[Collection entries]
▬▬▬▬▬▬▬▬▬▬

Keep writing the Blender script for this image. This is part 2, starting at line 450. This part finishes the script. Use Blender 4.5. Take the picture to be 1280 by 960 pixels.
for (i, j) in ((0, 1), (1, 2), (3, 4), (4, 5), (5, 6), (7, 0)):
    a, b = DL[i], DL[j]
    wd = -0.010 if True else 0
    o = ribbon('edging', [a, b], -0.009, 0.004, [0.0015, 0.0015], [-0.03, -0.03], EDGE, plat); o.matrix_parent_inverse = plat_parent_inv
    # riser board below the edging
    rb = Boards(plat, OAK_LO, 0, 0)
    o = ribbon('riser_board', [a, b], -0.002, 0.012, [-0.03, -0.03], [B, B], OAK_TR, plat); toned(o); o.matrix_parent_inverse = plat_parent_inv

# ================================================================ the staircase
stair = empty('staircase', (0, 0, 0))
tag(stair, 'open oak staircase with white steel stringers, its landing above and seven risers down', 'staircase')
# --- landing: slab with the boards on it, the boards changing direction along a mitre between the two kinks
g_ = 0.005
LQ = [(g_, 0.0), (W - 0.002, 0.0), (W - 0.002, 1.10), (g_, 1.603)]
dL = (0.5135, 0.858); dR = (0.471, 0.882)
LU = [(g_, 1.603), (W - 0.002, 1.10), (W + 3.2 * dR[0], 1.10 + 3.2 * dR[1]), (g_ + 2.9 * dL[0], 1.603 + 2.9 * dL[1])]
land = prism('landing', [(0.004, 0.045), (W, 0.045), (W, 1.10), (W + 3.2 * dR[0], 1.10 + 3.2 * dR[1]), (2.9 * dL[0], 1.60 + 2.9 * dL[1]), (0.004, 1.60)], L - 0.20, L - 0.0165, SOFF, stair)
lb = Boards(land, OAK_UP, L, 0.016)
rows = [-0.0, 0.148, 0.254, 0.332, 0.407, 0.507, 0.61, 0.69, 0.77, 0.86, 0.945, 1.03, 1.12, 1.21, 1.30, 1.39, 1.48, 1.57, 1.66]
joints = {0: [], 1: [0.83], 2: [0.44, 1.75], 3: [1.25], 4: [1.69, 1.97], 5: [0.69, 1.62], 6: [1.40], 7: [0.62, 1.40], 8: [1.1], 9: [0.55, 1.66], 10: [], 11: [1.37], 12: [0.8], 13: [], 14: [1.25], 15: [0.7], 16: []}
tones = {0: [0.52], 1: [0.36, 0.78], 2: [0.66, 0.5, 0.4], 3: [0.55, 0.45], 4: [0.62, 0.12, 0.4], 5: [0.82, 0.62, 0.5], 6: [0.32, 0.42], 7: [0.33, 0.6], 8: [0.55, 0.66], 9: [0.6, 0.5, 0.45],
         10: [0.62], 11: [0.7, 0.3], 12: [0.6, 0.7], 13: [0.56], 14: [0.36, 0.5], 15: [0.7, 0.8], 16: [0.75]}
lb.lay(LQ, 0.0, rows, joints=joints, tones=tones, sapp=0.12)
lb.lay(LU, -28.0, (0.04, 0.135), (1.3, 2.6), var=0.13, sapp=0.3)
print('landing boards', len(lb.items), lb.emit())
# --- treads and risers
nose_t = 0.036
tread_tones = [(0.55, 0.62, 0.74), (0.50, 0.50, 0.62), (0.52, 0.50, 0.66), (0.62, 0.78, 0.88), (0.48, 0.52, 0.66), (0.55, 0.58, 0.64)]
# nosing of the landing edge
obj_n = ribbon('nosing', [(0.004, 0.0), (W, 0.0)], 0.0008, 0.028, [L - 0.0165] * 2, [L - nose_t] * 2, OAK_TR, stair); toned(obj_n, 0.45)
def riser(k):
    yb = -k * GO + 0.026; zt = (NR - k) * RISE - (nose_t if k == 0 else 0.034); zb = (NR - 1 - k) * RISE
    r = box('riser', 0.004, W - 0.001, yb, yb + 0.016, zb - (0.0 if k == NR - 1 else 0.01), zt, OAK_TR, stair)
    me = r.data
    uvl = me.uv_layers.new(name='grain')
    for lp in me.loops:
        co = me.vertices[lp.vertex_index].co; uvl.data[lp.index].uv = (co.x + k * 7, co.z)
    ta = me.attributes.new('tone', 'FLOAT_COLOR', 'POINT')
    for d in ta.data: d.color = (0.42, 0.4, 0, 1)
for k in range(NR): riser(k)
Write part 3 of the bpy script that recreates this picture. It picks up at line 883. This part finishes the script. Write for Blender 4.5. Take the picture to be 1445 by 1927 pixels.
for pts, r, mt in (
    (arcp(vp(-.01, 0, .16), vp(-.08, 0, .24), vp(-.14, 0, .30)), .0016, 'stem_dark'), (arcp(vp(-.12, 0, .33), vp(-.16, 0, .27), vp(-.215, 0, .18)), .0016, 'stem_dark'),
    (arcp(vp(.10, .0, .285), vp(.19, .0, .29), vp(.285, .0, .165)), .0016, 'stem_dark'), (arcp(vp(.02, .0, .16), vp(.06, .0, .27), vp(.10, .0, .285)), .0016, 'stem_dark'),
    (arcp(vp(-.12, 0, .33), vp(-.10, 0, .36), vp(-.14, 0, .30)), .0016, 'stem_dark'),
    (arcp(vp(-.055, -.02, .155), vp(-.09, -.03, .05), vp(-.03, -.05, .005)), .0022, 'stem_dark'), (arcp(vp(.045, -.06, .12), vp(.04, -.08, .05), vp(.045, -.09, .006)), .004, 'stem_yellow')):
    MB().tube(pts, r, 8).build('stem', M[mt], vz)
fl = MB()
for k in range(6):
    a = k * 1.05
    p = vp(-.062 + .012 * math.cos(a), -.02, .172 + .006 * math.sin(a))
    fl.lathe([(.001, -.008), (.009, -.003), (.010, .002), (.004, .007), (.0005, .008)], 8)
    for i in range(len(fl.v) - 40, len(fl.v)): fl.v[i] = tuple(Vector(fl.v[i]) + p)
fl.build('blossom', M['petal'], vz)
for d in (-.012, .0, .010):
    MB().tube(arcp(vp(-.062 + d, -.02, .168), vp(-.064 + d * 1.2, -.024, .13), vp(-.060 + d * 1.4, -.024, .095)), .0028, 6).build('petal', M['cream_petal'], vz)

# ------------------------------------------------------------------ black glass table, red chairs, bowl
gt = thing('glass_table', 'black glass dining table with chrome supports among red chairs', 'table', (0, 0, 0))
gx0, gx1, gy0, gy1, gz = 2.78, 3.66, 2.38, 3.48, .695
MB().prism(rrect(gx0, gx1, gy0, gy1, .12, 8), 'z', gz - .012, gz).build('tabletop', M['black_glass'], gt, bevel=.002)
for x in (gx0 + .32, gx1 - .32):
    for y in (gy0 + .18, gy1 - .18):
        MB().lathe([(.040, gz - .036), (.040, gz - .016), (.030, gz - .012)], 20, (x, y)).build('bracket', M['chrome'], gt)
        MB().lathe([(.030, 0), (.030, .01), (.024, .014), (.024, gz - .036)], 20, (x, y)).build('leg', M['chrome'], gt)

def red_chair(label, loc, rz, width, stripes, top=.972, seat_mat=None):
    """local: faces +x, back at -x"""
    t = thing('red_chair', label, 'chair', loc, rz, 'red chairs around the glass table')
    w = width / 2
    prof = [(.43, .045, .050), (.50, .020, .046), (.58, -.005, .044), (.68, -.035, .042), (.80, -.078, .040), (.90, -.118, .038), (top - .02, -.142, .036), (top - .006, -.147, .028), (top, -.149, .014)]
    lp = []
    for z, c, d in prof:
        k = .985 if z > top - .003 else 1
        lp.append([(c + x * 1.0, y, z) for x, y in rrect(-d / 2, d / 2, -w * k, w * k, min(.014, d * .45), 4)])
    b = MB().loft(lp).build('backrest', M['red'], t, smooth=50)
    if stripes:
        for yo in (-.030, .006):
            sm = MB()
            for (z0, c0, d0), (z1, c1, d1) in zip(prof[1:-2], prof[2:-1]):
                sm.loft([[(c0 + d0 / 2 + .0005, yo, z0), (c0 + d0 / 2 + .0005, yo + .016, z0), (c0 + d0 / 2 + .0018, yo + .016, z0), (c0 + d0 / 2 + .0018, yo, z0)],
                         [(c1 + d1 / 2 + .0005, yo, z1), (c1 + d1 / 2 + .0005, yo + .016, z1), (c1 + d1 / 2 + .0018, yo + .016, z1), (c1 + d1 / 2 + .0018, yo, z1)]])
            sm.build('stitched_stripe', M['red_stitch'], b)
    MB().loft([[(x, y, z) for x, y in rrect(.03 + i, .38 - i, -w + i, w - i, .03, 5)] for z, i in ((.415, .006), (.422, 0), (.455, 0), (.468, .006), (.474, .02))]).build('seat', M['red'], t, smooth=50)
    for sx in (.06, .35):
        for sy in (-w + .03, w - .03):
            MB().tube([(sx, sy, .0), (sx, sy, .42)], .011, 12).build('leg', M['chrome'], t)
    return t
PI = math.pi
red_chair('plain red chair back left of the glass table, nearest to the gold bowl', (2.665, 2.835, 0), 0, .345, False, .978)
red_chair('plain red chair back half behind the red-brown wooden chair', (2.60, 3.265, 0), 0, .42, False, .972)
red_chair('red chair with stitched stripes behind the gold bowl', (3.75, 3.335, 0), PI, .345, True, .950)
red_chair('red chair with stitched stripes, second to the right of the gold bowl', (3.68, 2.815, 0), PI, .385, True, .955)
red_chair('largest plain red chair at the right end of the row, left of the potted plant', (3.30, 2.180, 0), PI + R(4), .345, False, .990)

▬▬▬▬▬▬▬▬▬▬

Go through the data and gather every line that holds "finishes".

Keep writing the Blender script for this image. This is part 2, starting at line 450. This part finishes the script. Use Blender 4.5. Take the picture to be 1280 by 960 pixels.
Write part 3 of the bpy script that recreates this picture. It picks up at line 883. This part finishes the script. Write for Blender 4.5. Take the picture to be 1445 by 1927 pixels.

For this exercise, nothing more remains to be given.